Office of the Attorney General
Attorney General Conway Announces Regional DUI Training for Police & Prosecutors

Press Release Date:  Monday, March 30, 2015  
Contact Information:  Leland Hulbert
Deputy Communications Director

Attorney General Jack Conway today announced that his office will again host training for police officers and prosecutors about the effective prosecution of DUI cases involving drugs.  A regional seminar is being held March 31 through April 2 at the Embassy Suites Hotel in Covington, KY.

The training is coordinated through the Office of the Attorney General's Traffic Safety Resource Prosecutor Program.  The goal of the training is to create a team building approach in the detection, apprehension and prosecution of drivers impaired by illicit and prescription drugs.

“Data from the National Highway Traffic Safety Administration shows that roughly one in six weekend, nighttime drivers tested positive for illicit drugs,” General Conway said.  “Additionally, of the drivers who were killed in motor vehicle crashes nationally, one in three tested positive for drugs.  Our regional DUI trainings provide police officers and prosecutors with the tools they need to effectively enforce our DUI laws so they can better protect the citizens of our Commonwealth.”  Entitled "Prosecuting the Drugged Driver," the training is funded through the Kentucky Office of Highway Safety with grant funds provided by the National Highway Traffic Safety Administration (NHTSA).  Assistance for this training has been provided by the Kentucky Office of Highway Safety and the Kentucky State Police.

This annual regional training focuses on the growing problem of drivers impaired by illicit and prescription drugs.  Previously, trainings that concentrated on alcohol DUI’s have been offered in Bowling Green, Prestonsburg, Louisville and Lexington.
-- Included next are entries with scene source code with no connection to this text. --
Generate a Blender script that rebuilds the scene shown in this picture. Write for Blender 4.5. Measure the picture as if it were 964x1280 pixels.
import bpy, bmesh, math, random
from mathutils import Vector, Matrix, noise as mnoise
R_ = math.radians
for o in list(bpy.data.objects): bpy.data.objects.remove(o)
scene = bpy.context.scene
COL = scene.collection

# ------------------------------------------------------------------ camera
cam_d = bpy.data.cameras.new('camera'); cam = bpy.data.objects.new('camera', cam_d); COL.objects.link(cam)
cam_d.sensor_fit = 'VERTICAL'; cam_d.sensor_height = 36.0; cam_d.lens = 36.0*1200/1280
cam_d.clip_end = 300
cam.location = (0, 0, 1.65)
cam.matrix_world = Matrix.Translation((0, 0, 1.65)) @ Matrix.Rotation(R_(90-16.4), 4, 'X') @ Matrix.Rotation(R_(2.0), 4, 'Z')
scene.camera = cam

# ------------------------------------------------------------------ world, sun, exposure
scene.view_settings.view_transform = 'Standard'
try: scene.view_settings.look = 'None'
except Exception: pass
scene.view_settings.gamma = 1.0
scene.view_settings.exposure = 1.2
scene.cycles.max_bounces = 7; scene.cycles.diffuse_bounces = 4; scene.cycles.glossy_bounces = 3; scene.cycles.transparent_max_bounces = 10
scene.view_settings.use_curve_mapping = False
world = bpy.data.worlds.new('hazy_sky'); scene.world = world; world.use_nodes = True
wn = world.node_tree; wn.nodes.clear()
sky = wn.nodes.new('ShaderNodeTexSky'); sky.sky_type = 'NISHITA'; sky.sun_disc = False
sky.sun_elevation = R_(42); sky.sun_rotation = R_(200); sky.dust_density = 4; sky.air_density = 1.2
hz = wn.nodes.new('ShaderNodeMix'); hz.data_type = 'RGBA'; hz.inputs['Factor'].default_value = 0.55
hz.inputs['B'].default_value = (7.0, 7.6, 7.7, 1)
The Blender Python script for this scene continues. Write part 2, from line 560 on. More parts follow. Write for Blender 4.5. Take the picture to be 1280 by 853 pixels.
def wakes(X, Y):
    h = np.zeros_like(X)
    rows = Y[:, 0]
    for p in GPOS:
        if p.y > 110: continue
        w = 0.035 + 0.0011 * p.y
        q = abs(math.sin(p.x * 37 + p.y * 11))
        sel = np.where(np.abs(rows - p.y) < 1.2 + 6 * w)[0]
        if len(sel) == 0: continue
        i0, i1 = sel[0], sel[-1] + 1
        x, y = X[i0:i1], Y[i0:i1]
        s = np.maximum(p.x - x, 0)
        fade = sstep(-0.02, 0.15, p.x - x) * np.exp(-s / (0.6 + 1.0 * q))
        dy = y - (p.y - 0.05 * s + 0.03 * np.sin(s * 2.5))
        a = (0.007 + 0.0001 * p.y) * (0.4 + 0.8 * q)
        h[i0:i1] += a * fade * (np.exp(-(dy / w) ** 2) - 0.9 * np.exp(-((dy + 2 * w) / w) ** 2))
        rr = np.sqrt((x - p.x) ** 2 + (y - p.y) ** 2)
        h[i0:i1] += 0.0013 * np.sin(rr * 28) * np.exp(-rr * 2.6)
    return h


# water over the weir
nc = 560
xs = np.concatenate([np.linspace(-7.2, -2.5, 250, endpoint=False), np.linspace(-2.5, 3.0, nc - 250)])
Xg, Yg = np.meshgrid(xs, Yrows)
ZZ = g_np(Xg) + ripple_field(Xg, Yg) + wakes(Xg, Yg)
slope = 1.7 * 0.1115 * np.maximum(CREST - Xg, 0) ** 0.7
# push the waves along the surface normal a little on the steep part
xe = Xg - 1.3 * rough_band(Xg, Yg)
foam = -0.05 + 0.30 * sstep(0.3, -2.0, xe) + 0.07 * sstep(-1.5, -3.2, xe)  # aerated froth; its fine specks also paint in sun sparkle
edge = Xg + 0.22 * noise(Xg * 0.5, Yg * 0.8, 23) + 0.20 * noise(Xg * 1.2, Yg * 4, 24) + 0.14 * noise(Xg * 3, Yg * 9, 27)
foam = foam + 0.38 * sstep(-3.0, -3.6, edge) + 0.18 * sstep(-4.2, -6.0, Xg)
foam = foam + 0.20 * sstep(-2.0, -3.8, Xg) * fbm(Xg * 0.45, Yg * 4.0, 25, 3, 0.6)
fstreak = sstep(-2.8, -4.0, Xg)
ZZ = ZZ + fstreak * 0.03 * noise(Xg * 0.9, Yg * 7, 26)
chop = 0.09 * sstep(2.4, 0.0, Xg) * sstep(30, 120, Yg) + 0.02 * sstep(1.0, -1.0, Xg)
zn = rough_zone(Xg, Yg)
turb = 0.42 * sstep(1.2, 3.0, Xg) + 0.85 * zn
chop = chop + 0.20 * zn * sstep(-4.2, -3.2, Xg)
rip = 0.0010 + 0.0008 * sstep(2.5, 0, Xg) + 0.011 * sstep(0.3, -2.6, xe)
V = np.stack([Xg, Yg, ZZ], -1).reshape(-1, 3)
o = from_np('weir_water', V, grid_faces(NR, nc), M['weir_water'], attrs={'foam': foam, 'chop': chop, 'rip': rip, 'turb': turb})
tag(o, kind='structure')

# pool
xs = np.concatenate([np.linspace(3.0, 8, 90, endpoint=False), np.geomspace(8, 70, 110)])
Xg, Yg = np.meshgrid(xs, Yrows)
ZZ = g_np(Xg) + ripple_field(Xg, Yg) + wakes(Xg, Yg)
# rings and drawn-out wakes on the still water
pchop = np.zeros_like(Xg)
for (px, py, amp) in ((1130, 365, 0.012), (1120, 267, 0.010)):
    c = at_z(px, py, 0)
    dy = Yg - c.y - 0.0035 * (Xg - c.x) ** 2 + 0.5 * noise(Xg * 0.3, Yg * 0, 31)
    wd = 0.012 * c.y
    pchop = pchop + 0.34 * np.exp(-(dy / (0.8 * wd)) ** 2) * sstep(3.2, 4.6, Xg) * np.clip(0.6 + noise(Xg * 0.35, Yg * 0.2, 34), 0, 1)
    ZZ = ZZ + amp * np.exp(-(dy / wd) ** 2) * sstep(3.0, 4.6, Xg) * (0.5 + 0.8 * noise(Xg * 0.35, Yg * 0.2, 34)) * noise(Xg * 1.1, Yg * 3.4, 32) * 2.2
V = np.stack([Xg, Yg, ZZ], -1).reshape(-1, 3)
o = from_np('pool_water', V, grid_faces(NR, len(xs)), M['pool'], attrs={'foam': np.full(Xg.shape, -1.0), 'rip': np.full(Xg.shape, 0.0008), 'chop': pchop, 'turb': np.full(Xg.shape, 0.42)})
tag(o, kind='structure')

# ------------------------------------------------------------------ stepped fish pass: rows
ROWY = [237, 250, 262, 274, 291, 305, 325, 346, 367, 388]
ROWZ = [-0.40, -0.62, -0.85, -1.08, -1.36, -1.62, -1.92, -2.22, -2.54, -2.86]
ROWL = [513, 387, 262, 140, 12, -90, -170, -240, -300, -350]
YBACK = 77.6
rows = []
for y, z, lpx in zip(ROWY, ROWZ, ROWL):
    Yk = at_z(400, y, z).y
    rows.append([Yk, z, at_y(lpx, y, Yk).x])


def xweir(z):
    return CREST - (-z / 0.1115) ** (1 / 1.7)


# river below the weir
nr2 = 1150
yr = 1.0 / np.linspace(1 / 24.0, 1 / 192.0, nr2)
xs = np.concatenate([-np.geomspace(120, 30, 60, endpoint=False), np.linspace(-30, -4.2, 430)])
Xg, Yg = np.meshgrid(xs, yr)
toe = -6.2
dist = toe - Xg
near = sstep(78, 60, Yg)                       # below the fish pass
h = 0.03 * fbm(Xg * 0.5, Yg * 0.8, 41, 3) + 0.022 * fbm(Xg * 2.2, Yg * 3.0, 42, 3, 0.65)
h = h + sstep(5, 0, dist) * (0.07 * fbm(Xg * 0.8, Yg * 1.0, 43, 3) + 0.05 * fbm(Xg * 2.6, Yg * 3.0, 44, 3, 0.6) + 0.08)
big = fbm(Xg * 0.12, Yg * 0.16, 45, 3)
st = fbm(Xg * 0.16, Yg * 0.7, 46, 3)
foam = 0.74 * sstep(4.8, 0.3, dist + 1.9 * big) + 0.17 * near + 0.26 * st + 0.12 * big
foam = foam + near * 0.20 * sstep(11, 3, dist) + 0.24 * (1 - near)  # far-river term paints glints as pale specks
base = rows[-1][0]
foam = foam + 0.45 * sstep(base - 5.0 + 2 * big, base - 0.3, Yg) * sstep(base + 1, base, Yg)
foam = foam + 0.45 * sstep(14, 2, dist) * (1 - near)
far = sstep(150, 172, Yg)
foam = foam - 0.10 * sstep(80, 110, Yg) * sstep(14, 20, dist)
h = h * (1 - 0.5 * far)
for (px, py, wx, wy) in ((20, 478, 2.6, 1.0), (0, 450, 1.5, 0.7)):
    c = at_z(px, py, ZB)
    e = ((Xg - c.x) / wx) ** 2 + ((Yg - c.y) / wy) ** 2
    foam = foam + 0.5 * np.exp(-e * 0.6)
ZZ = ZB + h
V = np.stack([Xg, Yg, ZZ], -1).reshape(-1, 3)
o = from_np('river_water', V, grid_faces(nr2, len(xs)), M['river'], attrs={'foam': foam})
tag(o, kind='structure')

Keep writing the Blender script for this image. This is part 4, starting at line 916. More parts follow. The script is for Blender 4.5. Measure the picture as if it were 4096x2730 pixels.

"The Kentucky Transportation Cabinet, and our Office of Highway Safety, look forward to continuing a very effective partnership with the Office of the Attorney General to provide funding in support of the Commonwealth's Traffic Safety Resource Prosecutor Program,” said Transportation Secretary Mike Hancock, who is Gov. Steve Beshear’s designated representative for highway safety. “The Office of the Attorney General has done an exceptional job in conducting training workshops and coordinating training opportunities for both law enforcement and prosecutors throughout the state.  It is not only our responsibility, it is a priority of this administration to provide all highway safety professionals with the tools and resources they need to save and protect lives on our highways."

Representatives of the organization Mothers Against Drunk Driving (MADD) also plan to attend the training.

“In 2015, MADD officially changed its mission statement to include victims of drugged driving offenders. Impaired driving is a serious crime,” said Rosalind Donald, MADD Kentucky Victim Advocate.  “Trainings such as these help ensure that the criminal justice system address DUI charges consistently and effectively, which ultimately helps protect society from needless death and injury. We are grateful to be invited to participate in the training.  MADD’s driving purpose is to shed light on the long-lasting effects the impaired driving crashes create for victims and survivors.” 

The training is presented under the direction of the American Prosecutors Research Institute's (APRI) National Traffic Law Center and is open to the media.